We all need to understand that no matter what we are able to do in Tillamook County to support our youth, we will not be able to help every child. These kids must want to find a way out and herein lies a big part of the problem. Many of these children are coerced in their early teens and this is the only lifestyle they are familiar with. This is all just heart breaking, however, I do think we can, as a community, coordinate a response to this issue.
To gain further insight into what was occurring in Tillamook County, I called a meeting in late January and was thrilled with the turnout of 35 local people key to finding solutions for Tillamook County, including State agencies such as Department of Justice and Department of Human Services.

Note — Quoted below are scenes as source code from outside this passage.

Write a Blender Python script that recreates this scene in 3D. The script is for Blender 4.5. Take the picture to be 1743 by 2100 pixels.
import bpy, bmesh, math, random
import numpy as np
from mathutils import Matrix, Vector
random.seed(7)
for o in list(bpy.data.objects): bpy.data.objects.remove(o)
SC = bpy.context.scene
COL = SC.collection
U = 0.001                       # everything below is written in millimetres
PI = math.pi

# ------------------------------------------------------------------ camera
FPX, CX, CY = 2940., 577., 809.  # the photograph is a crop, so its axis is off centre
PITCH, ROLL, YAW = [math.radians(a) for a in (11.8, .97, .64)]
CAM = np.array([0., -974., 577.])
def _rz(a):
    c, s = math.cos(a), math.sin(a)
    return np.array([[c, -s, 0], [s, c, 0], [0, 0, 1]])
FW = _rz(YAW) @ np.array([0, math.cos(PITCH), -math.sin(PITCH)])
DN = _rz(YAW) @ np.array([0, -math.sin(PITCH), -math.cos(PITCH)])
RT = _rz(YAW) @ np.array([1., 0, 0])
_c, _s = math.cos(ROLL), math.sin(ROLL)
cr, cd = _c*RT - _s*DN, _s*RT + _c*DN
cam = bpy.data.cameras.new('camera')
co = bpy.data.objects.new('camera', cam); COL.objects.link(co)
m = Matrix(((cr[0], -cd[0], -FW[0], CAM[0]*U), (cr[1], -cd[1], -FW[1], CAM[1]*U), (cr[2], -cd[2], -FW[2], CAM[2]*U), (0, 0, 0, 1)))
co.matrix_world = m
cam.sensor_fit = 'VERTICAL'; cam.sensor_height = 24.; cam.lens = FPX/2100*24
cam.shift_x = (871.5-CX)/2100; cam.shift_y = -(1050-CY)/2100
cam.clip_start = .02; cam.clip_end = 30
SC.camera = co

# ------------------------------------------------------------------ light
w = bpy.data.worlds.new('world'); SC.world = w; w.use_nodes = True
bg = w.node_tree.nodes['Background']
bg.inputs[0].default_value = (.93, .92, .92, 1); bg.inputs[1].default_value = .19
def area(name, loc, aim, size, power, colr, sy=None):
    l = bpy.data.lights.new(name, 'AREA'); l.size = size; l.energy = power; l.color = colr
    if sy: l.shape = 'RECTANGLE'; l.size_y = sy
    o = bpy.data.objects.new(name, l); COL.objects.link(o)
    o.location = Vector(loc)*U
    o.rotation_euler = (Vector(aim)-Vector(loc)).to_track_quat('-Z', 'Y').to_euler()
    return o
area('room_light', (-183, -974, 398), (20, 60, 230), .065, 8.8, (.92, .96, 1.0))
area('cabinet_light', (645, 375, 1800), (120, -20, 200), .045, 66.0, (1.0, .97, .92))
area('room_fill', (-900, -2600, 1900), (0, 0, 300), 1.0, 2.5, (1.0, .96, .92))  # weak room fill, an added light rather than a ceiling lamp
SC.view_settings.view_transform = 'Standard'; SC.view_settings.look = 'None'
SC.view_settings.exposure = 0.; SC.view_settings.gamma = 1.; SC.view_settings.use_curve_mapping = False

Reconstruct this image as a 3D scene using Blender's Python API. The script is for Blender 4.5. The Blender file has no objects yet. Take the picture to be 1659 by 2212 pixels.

This meeting was focused on determining, first of all, if Tillamook County really had this problem, and if so, finding solutions that could be rolled out as quickly as possible. I was elated with the conversation and focus of all attendees. We agreed we indeed have a serious problem.
I am especially thankful for the participation of Amanda Swanson, State Trafficking Coordinator, Oregon Department of Justice. She was instrumental is starting Tillamook County down the path towards solutions.
There are certain behaviors exhibited by kids involved with this problem, and DOJ offers free training classes to law enforcement, schools, health care providers and other organizations to assist in early identification of these kids. Early intervention is key to helping break this cycle for our children. This initial training has already been scheduled for Tillamook County.
Ms. Swanson also identified grant opportunities for funding a task force coordinator and potential secondary grant funding for an advocate to work directly with the kids. We are now in the process of putting together a Tillamook County Task Force to coordinate grant funding opportunities and provide direction as we move forward with coordinating a response to this problem.
This is a heart wrenching discussion to have in Tillamook County, but we must not look the other way. Understand that our community is far from unique in Oregon or anywhere in the United States or the world. There are many places where this discussion is simply not occurring because of the difficulty of this topic.
I also want you to know that I just completed a session of Van Moe’s “Let’s Talk” program where one of the topics I discussed was this issue of CSEC. I am told that this episode will be live on as this editorial piece is being published.
I want to thank all of those in attendance at our January meeting for having the courage to be there and openly discuss these difficult issues in Tillamook County. I feel strongly that we are on the path towards finding the solutions we need.